[Objective]:
Extract all of the data and reproduce it precisely.

Start of Data shown

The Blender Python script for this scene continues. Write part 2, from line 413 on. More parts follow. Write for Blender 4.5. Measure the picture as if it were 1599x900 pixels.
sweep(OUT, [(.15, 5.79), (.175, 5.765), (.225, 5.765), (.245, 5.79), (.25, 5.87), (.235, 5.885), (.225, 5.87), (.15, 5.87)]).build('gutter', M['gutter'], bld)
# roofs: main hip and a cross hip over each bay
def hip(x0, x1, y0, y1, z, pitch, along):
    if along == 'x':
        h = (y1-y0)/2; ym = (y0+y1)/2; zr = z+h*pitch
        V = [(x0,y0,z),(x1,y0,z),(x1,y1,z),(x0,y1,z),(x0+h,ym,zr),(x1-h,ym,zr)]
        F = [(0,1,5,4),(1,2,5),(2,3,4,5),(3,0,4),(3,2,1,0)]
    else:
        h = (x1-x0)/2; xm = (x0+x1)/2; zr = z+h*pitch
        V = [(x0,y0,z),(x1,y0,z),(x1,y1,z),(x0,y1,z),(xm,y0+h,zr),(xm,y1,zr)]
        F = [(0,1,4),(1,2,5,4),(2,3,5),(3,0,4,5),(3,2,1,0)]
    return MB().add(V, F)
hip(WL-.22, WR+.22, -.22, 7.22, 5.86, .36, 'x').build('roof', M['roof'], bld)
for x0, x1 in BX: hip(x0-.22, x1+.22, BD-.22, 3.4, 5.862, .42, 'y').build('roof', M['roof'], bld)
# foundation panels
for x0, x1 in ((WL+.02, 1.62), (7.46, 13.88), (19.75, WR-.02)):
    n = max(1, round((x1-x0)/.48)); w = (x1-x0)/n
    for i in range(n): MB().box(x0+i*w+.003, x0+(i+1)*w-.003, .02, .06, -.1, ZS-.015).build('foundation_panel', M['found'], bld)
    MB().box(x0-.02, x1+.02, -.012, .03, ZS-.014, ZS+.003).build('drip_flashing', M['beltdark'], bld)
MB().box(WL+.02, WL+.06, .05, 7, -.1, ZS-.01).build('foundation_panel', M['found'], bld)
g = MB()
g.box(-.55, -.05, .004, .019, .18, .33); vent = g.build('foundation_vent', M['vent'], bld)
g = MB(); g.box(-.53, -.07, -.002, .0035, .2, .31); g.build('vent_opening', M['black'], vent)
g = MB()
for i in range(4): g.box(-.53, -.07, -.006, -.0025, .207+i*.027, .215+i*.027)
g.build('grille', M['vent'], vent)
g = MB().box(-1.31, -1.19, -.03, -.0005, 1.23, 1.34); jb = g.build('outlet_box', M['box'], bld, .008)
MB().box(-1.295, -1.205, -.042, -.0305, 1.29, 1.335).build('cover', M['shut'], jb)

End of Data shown

[Final answer]:
The Blender Python script for this scene continues. Write part 2, from line 413 on. More parts follow. Write for Blender 4.5. Measure the picture as if it were 1599x900 pixels.
sweep(OUT, [(.15, 5.79), (.175, 5.765), (.225, 5.765), (.245, 5.79), (.25, 5.87), (.235, 5.885), (.225, 5.87), (.15, 5.87)]).build('gutter', M['gutter'], bld)
# roofs: main hip and a cross hip over each bay
def hip(x0, x1, y0, y1, z, pitch, along):
    if along == 'x':
        h = (y1-y0)/2; ym = (y0+y1)/2; zr = z+h*pitch
        V = [(x0,y0,z),(x1,y0,z),(x1,y1,z),(x0,y1,z),(x0+h,ym,zr),(x1-h,ym,zr)]
        F = [(0,1,5,4),(1,2,5),(2,3,4,5),(3,0,4),(3,2,1,0)]
    else:
        h = (x1-x0)/2; xm = (x0+x1)/2; zr = z+h*pitch
        V = [(x0,y0,z),(x1,y0,z),(x1,y1,z),(x0,y1,z),(xm,y0+h,zr),(xm,y1,zr)]
        F = [(0,1,4),(1,2,5,4),(2,3,5),(3,0,4,5),(3,2,1,0)]
    return MB().add(V, F)
hip(WL-.22, WR+.22, -.22, 7.22, 5.86, .36, 'x').build('roof', M['roof'], bld)
for x0, x1 in BX: hip(x0-.22, x1+.22, BD-.22, 3.4, 5.862, .42, 'y').build('roof', M['roof'], bld)
# foundation panels
for x0, x1 in ((WL+.02, 1.62), (7.46, 13.88), (19.75, WR-.02)):
    n = max(1, round((x1-x0)/.48)); w = (x1-x0)/n
    for i in range(n): MB().box(x0+i*w+.003, x0+(i+1)*w-.003, .02, .06, -.1, ZS-.015).build('foundation_panel', M['found'], bld)
    MB().box(x0-.02, x1+.02, -.012, .03, ZS-.014, ZS+.003).build('drip_flashing', M['beltdark'], bld)
MB().box(WL+.02, WL+.06, .05, 7, -.1, ZS-.01).build('foundation_panel', M['found'], bld)
g = MB()
g.box(-.55, -.05, .004, .019, .18, .33); vent = g.build('foundation_vent', M['vent'], bld)
g = MB(); g.box(-.53, -.07, -.002, .0035, .2, .31); g.build('vent_opening', M['black'], vent)
g = MB()
for i in range(4): g.box(-.53, -.07, -.006, -.0025, .207+i*.027, .215+i*.027)
g.build('grille', M['vent'], vent)
g = MB().box(-1.31, -1.19, -.03, -.0005, 1.23, 1.34); jb = g.build('outlet_box', M['box'], bld, .008)
MB().box(-1.295, -1.205, -.042, -.0305, 1.29, 1.335).build('cover', M['shut'], jb)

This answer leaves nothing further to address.